Entries with scene source code |
####################

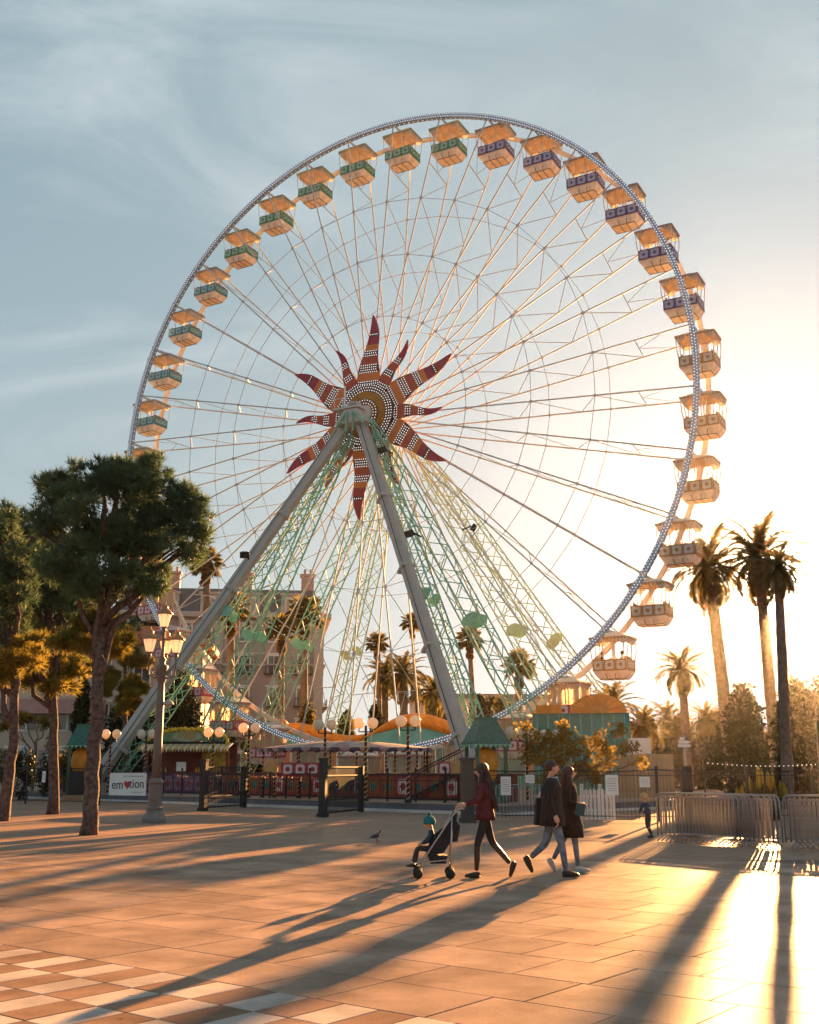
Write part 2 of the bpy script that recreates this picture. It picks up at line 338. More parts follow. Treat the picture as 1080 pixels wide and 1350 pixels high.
# spokes: front and back bars with zigzag lacing
SPK = MB(); SPK.m = 0
SPK.tube((.9, -.35, 0), (RR - .15, 0, 0), .05, n=5, cap=False)
SPK.m = 1; SPK.tube((.9, 2.95, 0), (RR - .12, 2.6, 0), .05, n=5, cap=False); SPK.m = 0
def fy(r): return -.35 + .35 * r / RR
def by(r): return 2.95 - .35 * r / RR
zz = [(6.9, 0), (9.1, 1), (11.2, 0), (13.3, 1), (15.17, 0), (17.4, 1)]
for (r0, s0), (r1, s1) in zip(zz, zz[1:]):
    SPK.m = s1; SPK.tube((r0, by(r0) if s0 else fy(r0), 0), (r1, by(r1) if s1 else fy(r1), 0), .024, n=4, cap=False)
SPK.m = 0; SPK.tube((17.7, fy(17.7), 0), (17.4, by(17.4), 0), .03, n=4); SPK.m = 1
SPK.tube((17.6, 1.2, 0), (19.4, fy(19.4), 0), .018, n=4); SPK.tube((17.6, 1.2, 0), (19.4, by(19.4), 0), .018, n=4)
SPK.m = 0
for r in (6.9, 11.2, 15.17): SPK.box((r, fy(r), 0), (.16, .14, .14)); SPK.m = 1; SPK.box((r, by(r), 0), (.14, .12, .12)); SPK.m = 0
SPK.tube((RR, -.25, 0), (RR, 2.8, 0), .07, n=6)
spm = SPK.mesh('spoke', [M_steel, M_tan])
for k in range(36):
    obj('spoke', spm, wheel, (0, 0, HZ), (0, -R(PH + 10 * k), 0))
for r in (6.9, 11.2, 15.17):
    for yy, m in ((fy(r), M_steel), (by(r), M_tan)):
        b = MB(); rr = .022
        for k in range(36):
            b.tube(C(r, R(PH + 10 * k), yy), C(r, R(PH + 10 * k + 10), yy), rr, n=4, cap=False)
        b.build('tie_ring', m, wheel)
# cross bracing between neighbouring spokes in the outer bay, every second one
BR = MB(); a1 = R(10)
BR.tube((15.17, fy(15), 0), (17.7 * math.cos(a1), fy(18), 17.7 * math.sin(a1)), .016, n=4); BR.tube((15.17 * math.cos(a1), fy(15), 15.17 * math.sin(a1)), (17.7, fy(18), 0), .016, n=4)
# hub
hb = MB(); My = Matrix.Rotation(R(-90), 3, 'X')
hb.lathe([(.32, -2.0), (.42, -2.0), (.42, -1.8), (.5, -1.7), (.5, -1.5), (.45, -1.4), (.45, -.7), (.55, -.6), (.55, .2), (1.15, .25), (1.15, .45), (.6, .5), (.6, 2.3), (1.15, 2.4), (1.15, 2.6), (.55, 2.7), (.42, 3.4), (.42, 5.0)], (0, -.5, HZ), 20, M=My)
hb.build('hub_axle', M_steel, wheel, True)
# sunburst on the front of the hub
SY = -.75
def ramp_mat(name, stops, axis_len):
    m = bpy.data.materials.new(name); m.use_nodes = True; t = m.node_tree; b_ = t.nodes['Principled BSDF']; b_.inputs['Roughness'].default_value = .55
    tcn = t.nodes.new('ShaderNodeTexCoord'); sp = t.nodes.new('ShaderNodeSeparateXYZ'); t.links.new(tcn.outputs['Object'], sp.inputs[0])
    mu = t.nodes.new('ShaderNodeMath'); mu.operation = 'MULTIPLY'; mu.inputs[1].default_value = 1 / axis_len; t.links.new(sp.outputs['X'], mu.inputs[0])
    r = t.nodes.new('ShaderNodeValToRGB'); r.color_ramp.interpolation = 'CONSTANT'; e = r.color_ramp.elements
    while len(e) < len(stops): e.new(.5)
    for el, (p, c) in zip(e, stops): el.position = p; el.color = (*c, 1)
    t.links.new(mu.outputs[0], r.inputs[0])
    wv = t.nodes.new('ShaderNodeTexWave'); wv.bands_direction = 'X'; wv.inputs['Scale'].default_value = 5; wv.inputs['Distortion'].default_value = 0; t.links.new(tcn.outputs['Object'], wv.inputs['Vector'])
    mr = t.nodes.new('ShaderNodeMapRange'); mr.inputs[3].default_value = .6; mr.inputs[4].default_value = 1.2; t.links.new(wv.outputs[1], mr.inputs[0])
    mx = t.nodes.new('ShaderNodeMix'); mx.data_type = 'RGBA'; mx.blend_type = 'MULTIPLY'; mx.inputs[0].default_value = 1; t.links.new(r.outputs[0], mx.inputs[6]); t.links.new(mr.outputs[0], mx.inputs[7])
    t.links.new(mx.outputs[2], b_.inputs['Base Color']); return m
oc, rb, cr, dkk = (.60, .17, .03), (.40, .065, .03), (.32, .018, .045), (.10, .03, .025)
M_ray = ramp_mat('ray_bands', [(0, dkk), (.30, dkk), (.34, oc), (.42, dkk), (.50, rb), (.58, dkk), (.645, oc), (.70, cr), (.78, dkk), (.82, cr)], 6.8)
M_ray2 = ramp_mat('ray_bands_short', [(0, dkk), (.36, dkk), (.42, rb), (.52, dkk), (.60, rb), (.70, dkk), (.77, cr)], 5.5)
def ray_mesh(name, Lr, w0, m):
    b = MB(); n = 26; top = []; bot = []; ctr = []
    for i in range(n + 1):
        t = i / n; r = 1.9 + (Lr - 1.9) * t; wv = w0 * (1 - t) ** .75 * (1 + .08 * math.sin(t * 9)) * .5 + .015
        cz = .22 * math.sin(t * 6.0 + .4) * t * (1.3 - .3 * t)
        top.append((r, cz + wv)); bot.append((r, cz - wv)); ctr.append((r, cz, wv))
    pl = [(x, 0, z) for x, z in bot] + [(x, 0, z) for x, z in reversed(top)]
    fr = []; nn = n + 1
    vs = [(x, 0, z) for x, z in bot] + [(x, 0, z) for x, z in top] + [(x, .1, z) for x, z in bot] + [(x, .1, z) for x, z in top]
    for i in range(n):
        fr += [(i, i + 1, nn + i + 1, nn + i), (2 * nn + i + 1, 2 * nn + i, 3 * nn + i, 3 * nn + i + 1), (i, 2 * nn + i, 2 * nn + i + 1, i + 1), (nn + i, nn + i + 1, 3 * nn + i + 1, 3 * nn + i)]
    b.add(vs, fr); me = b.mesh(name, m)
    d = MB(); L6 = Lr
    zones = [(.30, .34), (.42, .50), (.58, .645), (.78, .82)] if Lr > 6 else [(.37, .42), (.52, .60), (.70, .77)]
    r = 1.95
    while r < Lr - .3:
        t = (r - 1.9) / (Lr - 1.9)
        if any(z0 <= r / L6 < z1 for z0, z1 in zones):
            wv = w0 * (1 - t) ** .75 * .5; cz = .22 * math.sin(t * 6 + .4) * t * (1.3 - .3 * t); k = max(1, int(2 * wv / .16))
            for j in range(k): d.octa((r, -.02, cz + (j - (k - 1) / 2) * .16), .042)
        r += .16
    return me, d.mesh(name + '_bulbs', M_bulb)
LR, LB = ray_mesh('sun_ray', 6.85, 1.75, M_ray); SR, SB = ray_mesh('sun_ray_short', 5.5, 1.0, M_ray2)
for k in range(12):
    a = R(PH + 30 * k - 10 + 30 - .0 - .0)
    long_ = k % 2 == 0
    o = obj('sun_ray', LR if long_ else SR, wheel, (0, SY, HZ), (0, -R(26 + 30 * k), 0)); o2_ = obj('bulb_rows', LB if long_ else SB, o); o2_['kind'] = 'stuff'
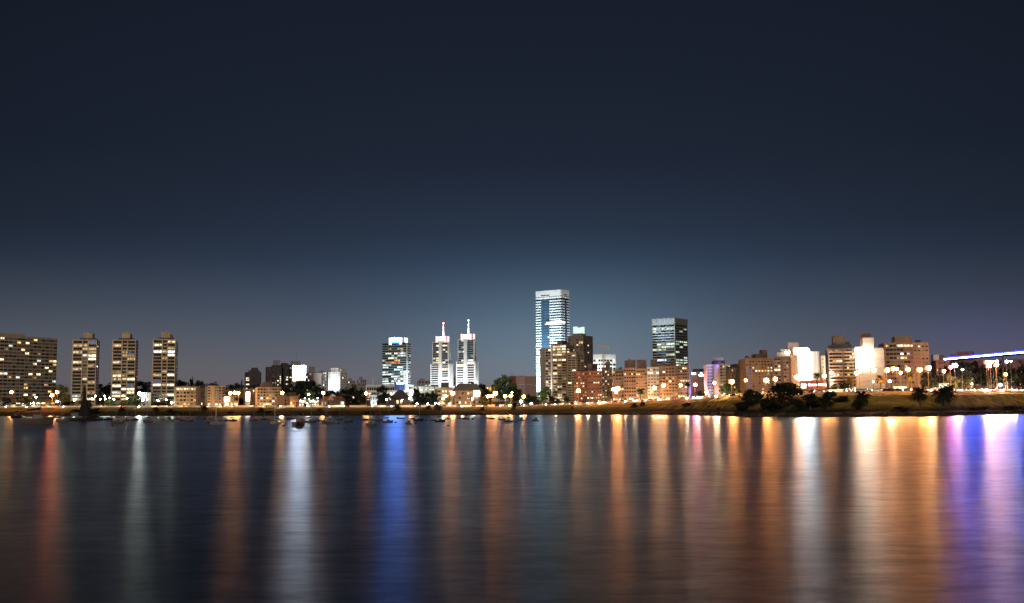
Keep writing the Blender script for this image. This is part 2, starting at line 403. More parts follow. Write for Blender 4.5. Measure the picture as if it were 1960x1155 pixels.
# --- three slim towers
def slim(pa, pb, C, top, housing, Y, label, rows):
    cap = top - 13.5
    b = Bld('apartment_tower', label, 'tower', pa, Y, pb, Y + 6, top, TAN, C=C, base=None, group='slim apartment towers on the left')
    n = len(rows); zt = b.H - 1.4; zb = b.z(769 if pa < 280 else 767); st = (zt - zb) / n
    bays = [(.05, .40), (.44, .63), (.67, .97)]
    for (a, c) in (bays[0], bays[2]): b.bands('f', zb, zt, n, a, c, 1.1, TAN, .36)
    b.bands('f', zb, zt, n, bays[1][0], bays[1][1], .35, TAN, .45, 'spandrel')
    for a, c in ((0.002, .05), (.40, .44), (.63, .67), (.97, .998)): b.part('pilaster', CREAM, 'f', a, c, 0, b.H - .3, 1.25)
    cols = [(.05, .40), (.44, .63), (.67, .97)]
    b.grid('f', zb, zt, n, cols, rows, wh=.6, sill=.37)
    b.grid('r', zb, zt, n, [(.2, .45), (.6, .8)], lit=.04, dark='D', wh=.45)
    b.part('parapet', TAN, 'f', .0, 1, b.H - 1.2, b.H + .35, 1.4)
    b.block(housing[0], housing[1], cap, TAN, y0=3); b.block(housing[0] - 6, housing[1] + 7, top - 3.5, DARKB, 'roof_deck', 2.2)
    b.block((housing[0] + housing[1]) / 2 - 2.5, (housing[0] + housing[1]) / 2 + 4, cap - 2.2, TAN, 'water_tank', 4, 4)
    b.part('entrance_wall', TAN, 'f', .3, .7, 0, zb - .4, .6); b.roofbits(3); b.antenna(housing[0] - 5, cap + 2); b.done()
slim(137, 184, 189.5, 651, (156, 174), 1190, 'slim tan apartment tower nearest the wide slab block, lit centre bay',
     ['DDB', 'wwD', 'Dww', 'WDw', 'DcW', 'DtW', 'WtD', 'DDw', 'WtD', 'DtD', 'DtD', 'DWD', 'DDw', 'DtD', 'DtD', 'Dtw', 'ctD', 'WtW'])
slim(213.5, 259, 263.5, 651, (231, 247), 1185, 'slim tan apartment tower in the middle of three, lit along its lower right',
     ['DDD', 'wDD', 'DDD', 'DwB', 'Dww', 'DDw', 'WDD', 'DDD', 'DDD', 'wDw', 'WwD', 'WwW', 'DDD', 'WDB', 'DWW', 'cDW', 'WWD', 'DwD'])
slim(291, 335, 340, 650, (307, 324), 1180, 'slim tan apartment tower right of the white floodlight, rightmost of three',
     ['DDW', 'WDD', 'DDw', 'cwc', 'DDW', 'DwD', 'DDD', 'DDD', 'DDD', 'DwD', 'wDW', 'DDD', 'BDD', 'WwW', 'DDD', 'DDD', 'DwW', 'DDD'])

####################

From the material above, copy each line that includes the word "script".

RESPONSE TO THIS EXERCISE |
Write part 2 of the bpy script that recreates this picture. It picks up at line 338. More parts follow. Treat the picture as 1080 pixels wide and 1350 pixels high.
Keep writing the Blender script for this image. This is part 2, starting at line 403. More parts follow. Write for Blender 4.5. Measure the picture as if it were 1960x1155 pixels.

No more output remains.